_Stored data_
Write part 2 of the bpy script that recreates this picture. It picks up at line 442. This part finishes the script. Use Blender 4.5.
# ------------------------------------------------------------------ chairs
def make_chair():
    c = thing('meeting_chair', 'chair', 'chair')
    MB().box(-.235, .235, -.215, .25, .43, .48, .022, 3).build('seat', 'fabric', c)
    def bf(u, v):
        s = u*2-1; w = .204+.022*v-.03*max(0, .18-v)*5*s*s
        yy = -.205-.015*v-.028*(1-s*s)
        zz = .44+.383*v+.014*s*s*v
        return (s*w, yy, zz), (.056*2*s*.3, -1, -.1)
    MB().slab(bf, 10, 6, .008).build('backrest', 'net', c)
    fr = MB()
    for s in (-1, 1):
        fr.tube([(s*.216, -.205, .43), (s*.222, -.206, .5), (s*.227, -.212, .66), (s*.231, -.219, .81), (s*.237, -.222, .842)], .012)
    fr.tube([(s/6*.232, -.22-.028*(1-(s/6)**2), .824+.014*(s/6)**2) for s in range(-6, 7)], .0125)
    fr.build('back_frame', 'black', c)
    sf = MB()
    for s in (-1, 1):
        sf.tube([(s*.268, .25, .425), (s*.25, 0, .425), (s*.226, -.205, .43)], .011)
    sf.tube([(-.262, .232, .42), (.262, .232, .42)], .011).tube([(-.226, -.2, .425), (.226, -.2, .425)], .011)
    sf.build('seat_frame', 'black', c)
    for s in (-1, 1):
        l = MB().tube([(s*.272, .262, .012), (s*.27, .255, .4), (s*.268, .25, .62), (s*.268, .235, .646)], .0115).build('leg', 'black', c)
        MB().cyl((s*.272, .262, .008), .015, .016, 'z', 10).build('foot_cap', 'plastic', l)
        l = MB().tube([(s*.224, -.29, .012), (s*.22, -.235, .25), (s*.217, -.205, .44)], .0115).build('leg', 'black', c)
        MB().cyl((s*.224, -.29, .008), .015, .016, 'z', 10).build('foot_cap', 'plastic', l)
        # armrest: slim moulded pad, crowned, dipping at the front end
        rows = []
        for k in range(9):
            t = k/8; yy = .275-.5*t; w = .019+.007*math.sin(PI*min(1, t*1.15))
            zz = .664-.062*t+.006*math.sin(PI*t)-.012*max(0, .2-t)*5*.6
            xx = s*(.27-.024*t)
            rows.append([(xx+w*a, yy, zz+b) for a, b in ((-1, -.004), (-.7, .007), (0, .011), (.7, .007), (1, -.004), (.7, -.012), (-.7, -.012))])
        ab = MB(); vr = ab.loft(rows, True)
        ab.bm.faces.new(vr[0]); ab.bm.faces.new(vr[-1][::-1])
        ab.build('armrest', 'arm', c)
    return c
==
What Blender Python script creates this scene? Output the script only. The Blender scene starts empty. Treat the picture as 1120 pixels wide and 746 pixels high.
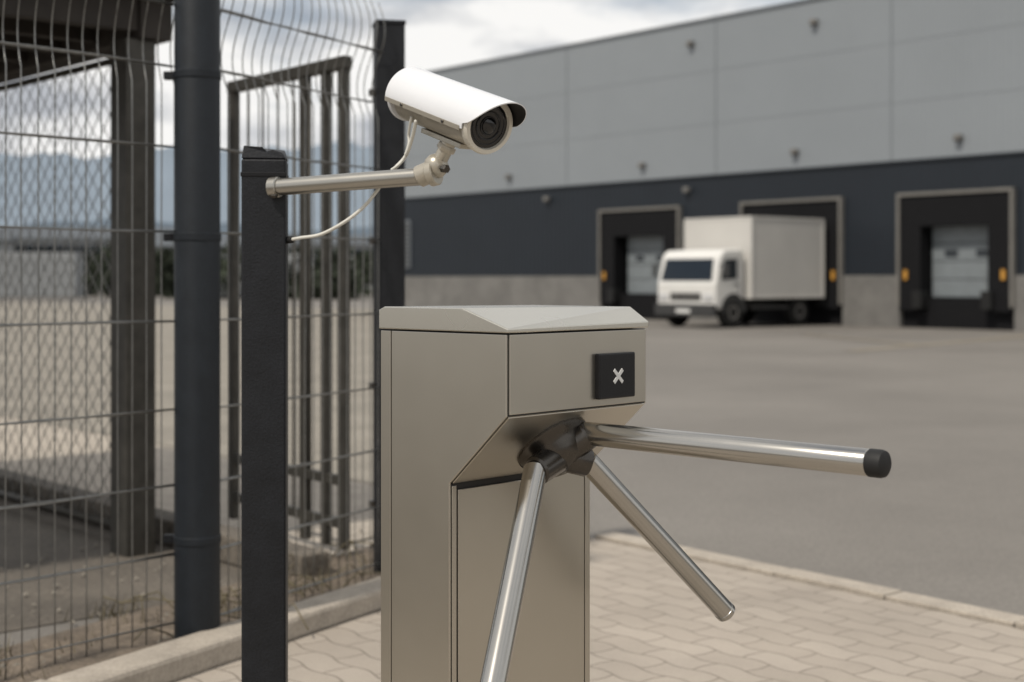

_Written task_
A single figure is required: the number of lines above in which the word "script" occurs.

_Finished task_
2